Store Execution - Ten Percent is Not Enough

Retail Execution
April 22, 2020
Zipline Staff Contribution

When Zipline co-founder, Melissa Wong was wooing her technical co-founder, Jeremy Baker, to join her in her mission to improve retail store communications, she had him read a research paper by Pareto’s Dr. Hugh Phillips, an expert on the cognitive psychology of shopping, what consumers perceive in store and how they process information in their decision making. 

The research paper revealed that over 90% of effectiveness of a retail marketing campaign is lost between concept (at HQ) to execution (in stores)

Phillips explains,”The best estimate is that the net effectiveness is certainly less than 10%, probably around 6% to 8% for an average campaign. Whatever the exact level, it is certainly a low figure compared to our expectations. This may explain the finding that only around half of campaigns are successful in generating incremental sales. It is not surprising that this half would fail to generate additional volume.

Jeremy, fascinated by the scope of the problem, spoke to dozens of retailers for validation. Over and over, he heard the same response - Store execution was nowhere near where retailers wanted it to be but they couldn’t explain why since they thought they were doing all the right things.

The author notes that there are a few main areas where marketing initiatives lose effectiveness as they make their way from HQ to stores. Compliance is a big one. While many retailers report that compliance levels hover around 50%, more retailers actually don’t know what their compliance is because they don’t track it. According to the study, only 21% of companies actually measure compliance levels, while 28% of HQ’s just assume that the tasks that they are sending are getting done. 

"10% Is Not Enough" Dr. Hugh Phillips, Pareto, 2007

As part of his research, Phillips conducted an independent study to analyze the rate of in-store execution across several retail industries. The results show that only 29% of direction from HQ is being executed correctly, and on time.

Why does this happen? The problems lie in the technology, how brands communicate and empower their field teams and how they track results.

Lack of Adequate Systems: Many times, marketing initiatives fall through the cracks because they don’t have the proper systems to communicate initiatives, impacts to the business and asks for store teams. HQ often sends communications via emails, intranets or spread sheets. There is no single source of truth. As a result, stores don’t understand prioritization and important projects get missed. A single store could be fielding multiple marketing campaign requests a week. Without systems in place to deliver clear, concise communication on marketing campaigns and prioritization, it is impossible for the store teams to know which to focus their time and attention on. 

Lack of Ownership: Responsibility is delegated to the store staff, often without context or an implementation plan. This causes confusion of ownership and lack of compliance of the initiatives. 
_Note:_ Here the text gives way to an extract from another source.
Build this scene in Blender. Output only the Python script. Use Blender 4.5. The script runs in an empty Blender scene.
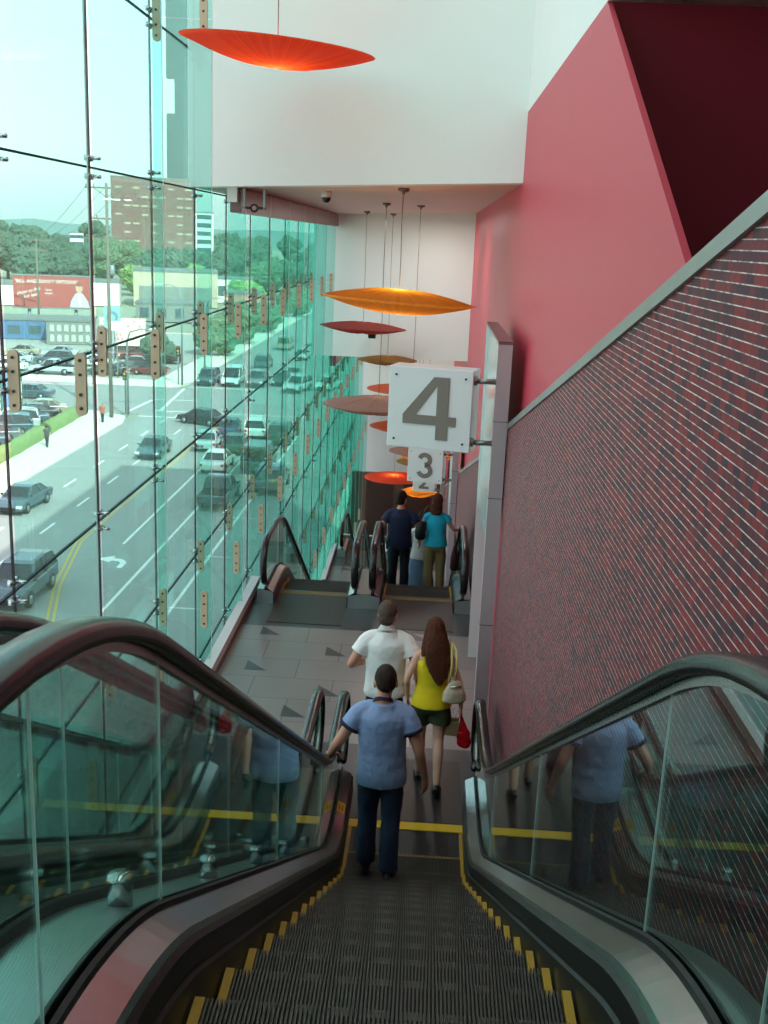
import bpy, bmesh, math, random
from mathutils import Vector, Matrix, noise
random.seed(7)
SC = bpy.context.scene
COL = SC.collection
PI = math.pi

# ------------------------------------------------------------------ materials
def lin(c):
    r = []
    for v in c[:3]:
        v = v / 255.0
        r.append(v / 12.92 if v <= 0.04045 else ((v + 0.055) / 1.055) ** 2.4)
    return (r[0], r[1], r[2], 1.0)

def new_mat(name):
    m = bpy.data.materials.new(name); m.use_nodes = True
    nt = m.node_tree
    for n in list(nt.nodes): nt.nodes.remove(n)
    out = nt.nodes.new('ShaderNodeOutputMaterial')
    return m, nt, out

def mat(name, rgb, rough=0.5, metal=0.0, var=0.0, scale=8.0, bump=0.0, bscale=60.0, coat=0.0, spec=0.5, emit=None, trans=0.0, stretch=None):
    m, nt, out = new_mat(name)
    b = nt.nodes.new('ShaderNodeBsdfPrincipled')
    b.inputs['Base Color'].default_value = lin(rgb)
    b.inputs['Roughness'].default_value = rough
    b.inputs['Metallic'].default_value = metal
    b.inputs['Specular IOR Level'].default_value = spec
    if coat:
        b.inputs['Coat Weight'].default_value = coat; b.inputs['Coat Roughness'].default_value = 0.08
    tc = nt.nodes.new('ShaderNodeTexCoord')
    src = tc.outputs['Object']
    if stretch:
        mp = nt.nodes.new('ShaderNodeMapping'); mp.inputs['Scale'].default_value = stretch
        nt.links.new(src, mp.inputs['Vector']); src = mp.outputs['Vector']
    if var > 0:
        n = nt.nodes.new('ShaderNodeTexNoise'); n.inputs['Scale'].default_value = scale; n.inputs['Detail'].default_value = 4
        nt.links.new(src, n.inputs['Vector'])
        mx = nt.nodes.new('ShaderNodeMix'); mx.data_type = 'RGBA'
        c = lin(rgb)
        mx.inputs[6].default_value = tuple(max(0, v * (1 - var)) for v in c[:3]) + (1,)
        mx.inputs[7].default_value = tuple(min(1, v * (1 + var)) for v in c[:3]) + (1,)
        nt.links.new(n.outputs['Fac'], mx.inputs[0]); nt.links.new(mx.outputs[2], b.inputs['Base Color'])
    if bump > 0:
        n2 = nt.nodes.new('ShaderNodeTexNoise'); n2.inputs['Scale'].default_value = bscale; n2.inputs['Detail'].default_value = 3
        nt.links.new(src, n2.inputs['Vector'])
        bp = nt.nodes.new('ShaderNodeBump'); bp.inputs['Strength'].default_value = bump; bp.inputs['Distance'].default_value = 0.01
        nt.links.new(n2.outputs['Fac'], bp.inputs['Height']); nt.links.new(bp.outputs['Normal'], b.inputs['Normal'])
    if emit:
        b.inputs['Emission Color'].default_value = lin(emit[0]); b.inputs['Emission Strength'].default_value = emit[1]
    sh = b.outputs['BSDF']
    if trans > 0:
        t = nt.nodes.new('ShaderNodeBsdfTranslucent'); t.inputs['Color'].default_value = lin(rgb)
        ms = nt.nodes.new('ShaderNodeMixShader'); ms.inputs[0].default_value = trans
        nt.links.new(sh, ms.inputs[1]); nt.links.new(t.outputs[0], ms.inputs[2]); sh = ms.outputs[0]
    nt.links.new(sh, out.inputs['Surface'])
    return m

def glass_mat(name, tint, f0=0.04, gain=1.0, haze=0.0, hazecol=(200, 230, 225)):
    """thin architectural glass: tinted transmission plus an angle dependent mirror reflection"""
    m, nt, out = new_mat(name)
    N = nt.nodes.new; L = nt.links.new
    g = N('ShaderNodeNewGeometry')
    d = N('ShaderNodeVectorMath'); d.operation = 'DOT_PRODUCT'
    L(g.outputs['Incoming'], d.inputs[0]); L(g.outputs['Normal'], d.inputs[1])
    a = N('ShaderNodeMath'); a.operation = 'ABSOLUTE'; L(d.outputs['Value'], a.inputs[0])
    s = N('ShaderNodeMath'); s.operation = 'SUBTRACT'; s.inputs[0].default_value = 1.0; L(a.outputs[0], s.inputs[1])
    p = N('ShaderNodeMath'); p.operation = 'POWER'; p.inputs[1].default_value = 5.0; L(s.outputs[0], p.inputs[0])
    q = N('ShaderNodeMath'); q.operation = 'MULTIPLY_ADD'; q.inputs[1].default_value = (1 - f0) * gain; q.inputs[2].default_value = f0; q.use_clamp = True
    L(p.outputs[0], q.inputs[0])
    t = N('ShaderNodeBsdfTransparent'); t.inputs['Color'].default_value = (tint[0], tint[1], tint[2], 1)
    gl = N('ShaderNodeBsdfGlossy'); gl.inputs['Roughness'].default_value = 0.0; gl.inputs['Color'].default_value = (.9, 1, .98, 1)
    ms = N('ShaderNodeMixShader'); L(q.outputs[0], ms.inputs[0])
    if haze > 0:
        df = N('ShaderNodeBsdfDiffuse'); df.inputs['Color'].default_value = lin(hazecol)
        m2 = N('ShaderNodeMixShader'); m2.inputs[0].default_value = haze
        L(t.outputs[0], m2.inputs[1]); L(df.outputs[0], m2.inputs[2]); L(m2.outputs[0], ms.inputs[1])
    else:
        L(t.outputs[0], ms.inputs[1])
    L(gl.outputs[0], ms.inputs[2]); L(ms.outputs[0], out.inputs['Surface'])
    return m

def brick_mat(name, c1, c2, mortar, bw, rh, ms_, axes='YZ', rough=0.35, offset=0.5, bias=0.0):
    m, nt, out = new_mat(name)
    N = nt.nodes.new; L = nt.links.new
    tc = N('ShaderNodeTexCoord'); sp = N('ShaderNodeSeparateXYZ'); cb = N('ShaderNodeCombineXYZ')
    L(tc.outputs['Object'], sp.inputs[0])
    L(sp.outputs[axes[0]], cb.inputs['X']); L(sp.outputs[axes[1]], cb.inputs['Y'])
    b = N('ShaderNodeTexBrick'); b.offset = offset
    b.inputs['Scale'].default_value = 1.0
    b.inputs['Brick Width'].default_value = bw; b.inputs['Row Height'].default_value = rh
    b.inputs['Mortar Size'].default_value = ms_; b.inputs['Mortar Smooth'].default_value = 0.1; b.inputs['Bias'].default_value = bias
    b.inputs['Color1'].default_value = lin(c1); b.inputs['Color2'].default_value = lin(c2); b.inputs['Mortar'].default_value = lin(mortar)
    L(cb.outputs[0], b.inputs['Vector'])
    n = N('ShaderNodeTexNoise'); n.inputs['Scale'].default_value = 1.2; L(tc.outputs['Object'], n.inputs['Vector'])
    hs = N('ShaderNodeHueSaturation'); L(b.outputs['Color'], hs.inputs['Color'])
    mr = N('ShaderNodeMapRange'); mr.inputs['To Min'].default_value = .8; mr.inputs['To Max'].default_value = 1.2
    L(n.outputs['Fac'], mr.inputs['Value']); L(mr.outputs[0], hs.inputs['Value'])
    p = N('ShaderNodeBsdfPrincipled'); p.inputs['Roughness'].default_value = rough
    L(hs.outputs['Color'], p.inputs['Base Color'])
    bp = N('ShaderNodeBump'); bp.inputs['Strength'].default_value = .25; bp.inputs['Distance'].default_value = .004; bp.invert = True
    L(b.outputs['Fac'], bp.inputs['Height']); L(bp.outputs['Normal'], p.inputs['Normal'])
    L(p.outputs[0], out.inputs['Surface'])
    return m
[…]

Without proper communication of initiatives and a system to manage accountability, ownership becomes a problem. HQ assumes that once a message is sent and execution is requested, stores are all over it. But without an implementation plan with clearly defined ownership, very little actually gets executed. When everybody is responsible, nobody is responsible. 
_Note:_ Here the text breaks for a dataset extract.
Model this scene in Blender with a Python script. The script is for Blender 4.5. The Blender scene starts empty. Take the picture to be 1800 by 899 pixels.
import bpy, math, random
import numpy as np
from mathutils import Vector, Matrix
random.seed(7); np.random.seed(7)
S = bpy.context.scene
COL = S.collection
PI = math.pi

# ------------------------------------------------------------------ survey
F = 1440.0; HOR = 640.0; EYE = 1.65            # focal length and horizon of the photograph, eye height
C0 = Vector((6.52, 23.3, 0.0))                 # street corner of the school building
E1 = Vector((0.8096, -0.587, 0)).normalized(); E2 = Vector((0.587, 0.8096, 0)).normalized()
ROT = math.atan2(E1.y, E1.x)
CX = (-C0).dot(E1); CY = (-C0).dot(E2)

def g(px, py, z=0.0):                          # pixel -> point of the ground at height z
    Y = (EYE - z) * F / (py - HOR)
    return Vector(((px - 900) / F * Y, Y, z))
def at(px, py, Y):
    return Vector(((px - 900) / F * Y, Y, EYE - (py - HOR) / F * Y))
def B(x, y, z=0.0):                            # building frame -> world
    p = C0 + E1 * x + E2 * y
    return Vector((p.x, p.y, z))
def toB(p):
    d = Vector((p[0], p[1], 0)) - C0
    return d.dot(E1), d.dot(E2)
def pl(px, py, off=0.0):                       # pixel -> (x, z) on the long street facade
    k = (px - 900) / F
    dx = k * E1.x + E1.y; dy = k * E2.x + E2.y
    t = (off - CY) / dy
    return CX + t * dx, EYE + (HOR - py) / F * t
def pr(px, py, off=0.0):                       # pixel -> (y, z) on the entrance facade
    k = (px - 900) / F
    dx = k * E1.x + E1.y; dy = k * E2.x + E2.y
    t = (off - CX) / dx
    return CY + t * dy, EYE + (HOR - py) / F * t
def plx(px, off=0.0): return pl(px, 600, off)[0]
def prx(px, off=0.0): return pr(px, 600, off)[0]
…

Lack Of Monitoring: The biggest disconnect happens due to a lack of monitoring. HQ sends a communication or task and assumes that it is being completed. Monitoring tools aren’t in place since HQ assumes execution. They know it’s not happening uniformly… but they don’t realize just how bad it is. In order for HQ to fully understand compliance levels and marketing effectiveness, they must track and monitor compliance and execution rates of the tasks and initiatives being sent to stores. 

The fact is that these challenges are easily surmountable. Together, Jeremy and Melissa knew that the problem was worth solving. Retailers were leaving too much money on the table through badly executed campaigns. Phillips’ research determined, “The payback is immense, as there is a direct, one-to-one relationship between the success of a promotion and compliance levels.” So if there's a 1% increase in execution, there's a corresponding 1% increase in sales.